Wanjiru's poignant words resonate with a painful truth: "Aint the kid already suffering with a mum who cant provide ?why cant the man figure out what to do with the child just like the mom would have." This raw question exposes the inherent unfairness of a system that often expects mothers to magically overcome insurmountable obstacles while fathers are seemingly absolved of primary care duties. The implication that a mother possesses an innate "manual" for childcare while a father is somehow incapable is not only insulting but also dangerously perpetuates gender stereotypes.
Her hypothetical, yet chillingly real, scenario – "god forbid but what if the mum wouldnt be alive. so the man wouldnt have figured it out with his 20 and 50 bob with of responsibility" – forces us to confront the absurdity of this tradition.

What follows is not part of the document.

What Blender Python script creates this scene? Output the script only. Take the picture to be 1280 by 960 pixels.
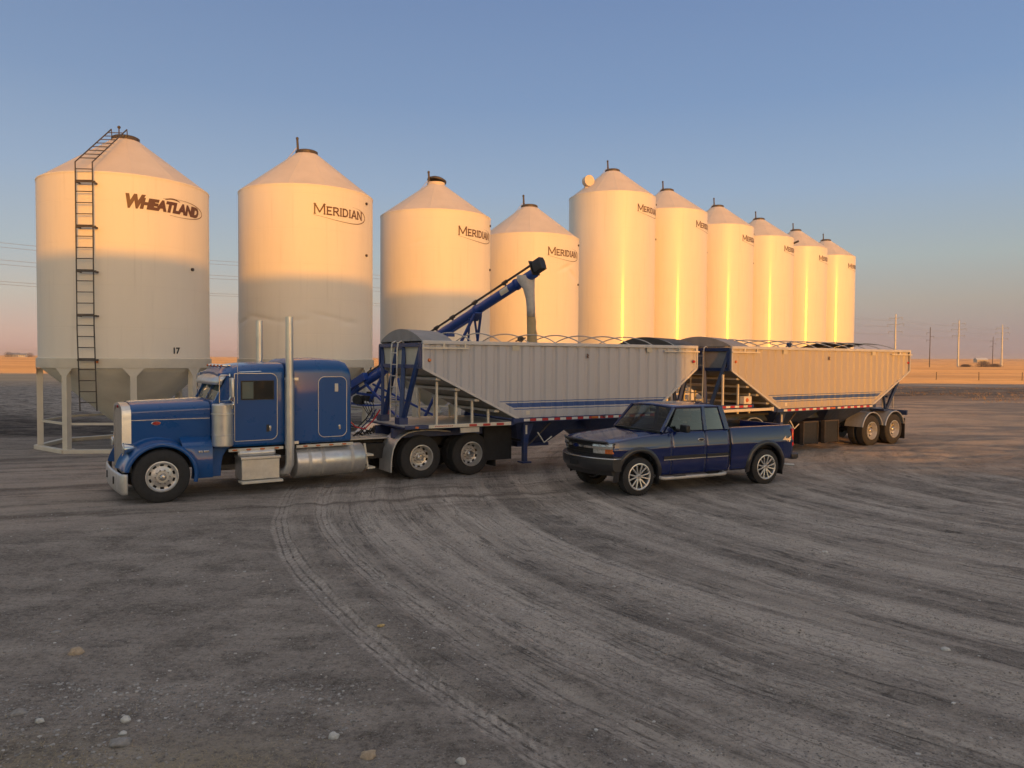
import bpy, bmesh, math, random
import numpy as np
from mathutils import Vector, Matrix, Quaternion
PI = math.pi
R = math.radians
for _o in list(bpy.data.objects): bpy.data.objects.remove(_o)
S = bpy.context.scene
COL = S.collection
rng = random.Random(7)

# ------------------------------------------------------------------ camera
cam_d = bpy.data.cameras.new("camera"); cam = bpy.data.objects.new("camera", cam_d); COL.objects.link(cam)
cam_d.sensor_width = 36; cam_d.lens = 961 / 1280 * 36; cam_d.clip_start = .05; cam_d.clip_end = 9000
cam.matrix_world = Matrix.Translation((0, 0, 2.85)) @ Matrix.Rotation(R(90 - 1.90), 4, 'X') @ Matrix.Rotation(R(.41), 4, 'Z')
S.camera = cam
S.render.resolution_x = 1024; S.render.resolution_y = 768

# ------------------------------------------------------------------ sky and sun
SUN_EL, SUN_AZ = 3.0, 23.0          # azimuth measured from -Y (behind the camera) towards +X
to_sun = Vector((math.sin(R(SUN_AZ)) * math.cos(R(SUN_EL)), -math.cos(R(SUN_AZ)) * math.cos(R(SUN_EL)), math.sin(R(SUN_EL))))
wd = bpy.data.worlds.new("World"); S.world = wd; wd.use_nodes = True
wn = wd.node_tree.nodes; wl = wd.node_tree.links
sky = wn.new('ShaderNodeTexSky'); sky.sky_type = 'NISHITA'; sky.sun_disc = False
sky.sun_elevation = R(SUN_EL); sky.sun_rotation = math.atan2(to_sun.x, to_sun.y)
sky.air_density = 1.0; sky.dust_density = 1.2; sky.ozone_density = 1.6; sky.altitude = 500
EXPO = 1.3
# the half of the sky away from the sun: dusk bands (blue, pale, peach) over the horizon, mauve towards the right
geo = wn.new('ShaderNodeNewGeometry'); sp = wn.new('ShaderNodeSeparateXYZ'); wl.new(geo.outputs['Incoming'], sp.inputs[0])
def wm(op, a, b_=0, clamp=False):
    n = wn.new('ShaderNodeMath'); n.operation = op; n.use_clamp = clamp
    for i, v in enumerate((a, b_)):
        if hasattr(v, 'is_linked'): wl.new(v, n.inputs[i])
        else: n.inputs[i].default_value = v
    return n.outputs[0]
dzv = wm('MULTIPLY', sp.outputs[2], -1); dyv = wm('MULTIPLY', sp.outputs[1], -1); dxv = wm('MULTIPLY', sp.outputs[0], -1)
def wramp(stops):
    n = wn.new('ShaderNodeValToRGB'); cr = n.color_ramp
    for i, (el, c) in enumerate(stops):
        p = math.sin(R(el)); e = cr.elements[i] if i < 2 else cr.elements.new(p); e.position = p
        e.color = (*[x / 2 ** EXPO for x in c], 1)
    wl.new(dzv, n.inputs[0]); return n.outputs[0]
left = wramp(((0, (.60, .36, .30)), (90, (.68, .61, .56)), (1.5, (.62, .43, .35)), (4, (.55, .50, .43)), (7, (.43, .49, .52)), (12, (.32, .42, .56)), (18, (.225, .325, .50)), (26, (.165, .25, .43)), (40, (.30, .335, .42))))
right = wramp(((0, (.36, .26, .25)), (90, (.68, .61, .56)), (1.5, (.38, .29, .27)), (4, (.41, .37, .32)), (7, (.39, .445, .44)), (12, (.30, .41, .56)), (18, (.21, .325, .53)), (26, (.165, .26, .47)), (40, (.30, .335, .42))))
def wmix(f, a, b_):
    n = wn.new('ShaderNodeMix'); n.data_type = 'RGBA'; wl.new(f, n.inputs[0])
    for i, v in ((6, a), (7, b_)): wl.new(v, n.inputs[i])
    return n.outputs[2]
side_f = wm('MULTIPLY_ADD', dxv, .85, True); side_f.node.inputs[2].default_value = .5; side_f.node.inputs[1].default_value = .85
band = wmix(side_f, left, right)
nis = wn.new('ShaderNodeVectorMath'); nis.operation = 'SCALE'; wl.new(sky.outputs[0], nis.inputs[0]); nis.inputs['Scale'].default_value = .15
warm = wn.new('ShaderNodeVectorMath'); warm.operation = 'MULTIPLY'; wl.new(nis.outputs[0], warm.inputs[0]); warm.inputs[1].default_value = (1.35, 1.17, 1.0)
front = wm('MULTIPLY_ADD', dyv, 2.5, True); front.node.inputs[1].default_value = 2.2; front.node.inputs[2].default_value = .35

cs = wn.new('ShaderNodeMix'); cs.data_type = 'RGBA'; zf = wm('MULTIPLY', wm('SUBTRACT', dzv, .20), 2.6, True); wl.new(wm('MAXIMUM', front, zf), cs.inputs[0]); wl.new(warm.outputs[0], cs.inputs[6]); wl.new(band, cs.inputs[7])
dv = wn.new('ShaderNodeVectorMath'); dv.operation = 'SCALE'; wl.new(cs.outputs[2], dv.inputs[0]); dv.inputs['Scale'].default_value = 1 / .15
wl.new(dv.outputs[0], wn['Background'].inputs[0]); wn['Background'].inputs[1].default_value = .15
sl = bpy.data.lights.new("sun", 'SUN'); sl.energy = 2.0; sl.angle = R(.45); sl.color = (.61, .225, .004)
so = bpy.data.objects.new("sun", sl); COL.objects.link(so); so.rotation_euler = (-to_sun).to_track_quat('-Z', 'Y').to_euler()
S.view_settings.view_transform = 'Standard'; S.view_settings.look = 'None'; S.view_settings.gamma = 1
S.view_settings.use_curve_mapping = False; S.view_settings.exposure = EXPO
S.render.engine = 'CYCLES'; S.cycles.max_bounces = 6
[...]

Would a child's well-being truly hinge on the mother's existence, with the father rendered helpless in her absence? This notion undermines the very essence of fatherhood and the capacity of men to be loving, capable parents.
Wanjiru's call for change extends beyond just the fathers themselves. She rightly points out the immense pressure placed on maternal grandmothers, who often step in as primary caregivers when mothers are struggling. "Let mums and their mums rest. these comments break my heart. so as a mum has a manual on how to take care of a child but a dad doesnt. aint the kid already suffering with a mum who cant provide ?why cant the man figure out what to do with the child just like the mom would have." Why is the support system so heavily skewed towards the maternal side, while paternal grandparents are often overlooked as equally capable sources of support?
Lydia Wanjiru's powerful message is a much-needed wake-up call. It's time to dismantle the antiquated notion that a child's safety and future are solely the mother's burden. Fathers are not babysitters or occasional helpers; they are equal parents with the same capacity for love, responsibility, and care. Normalizing the idea of fathers taking primary custody, especially when mothers are facing hardship, is not about abandoning children; it's about ensuring their well-being by distributing the responsibility where it rightfully belongs – with both parents and their extended families.
Let's heed Lydia Wanjiru's call to "release women from slavery." Let's challenge the ingrained biases that perpetuate the myth of maternal infallibility and instead embrace a more equitable and realistic understanding of shared parenthood. A child deserves the love and support of both parents, and it's high time our societal norms reflected this fundamental truth. It's time for fathers to step up, for families to support both parents, and for us to finally lay to rest the outdated tradition that a child is only truly safe within the mother's embrace. The safety and well-being of a child thrive in an environment of shared love and responsibility, regardless of which parent holds their hand at any given moment.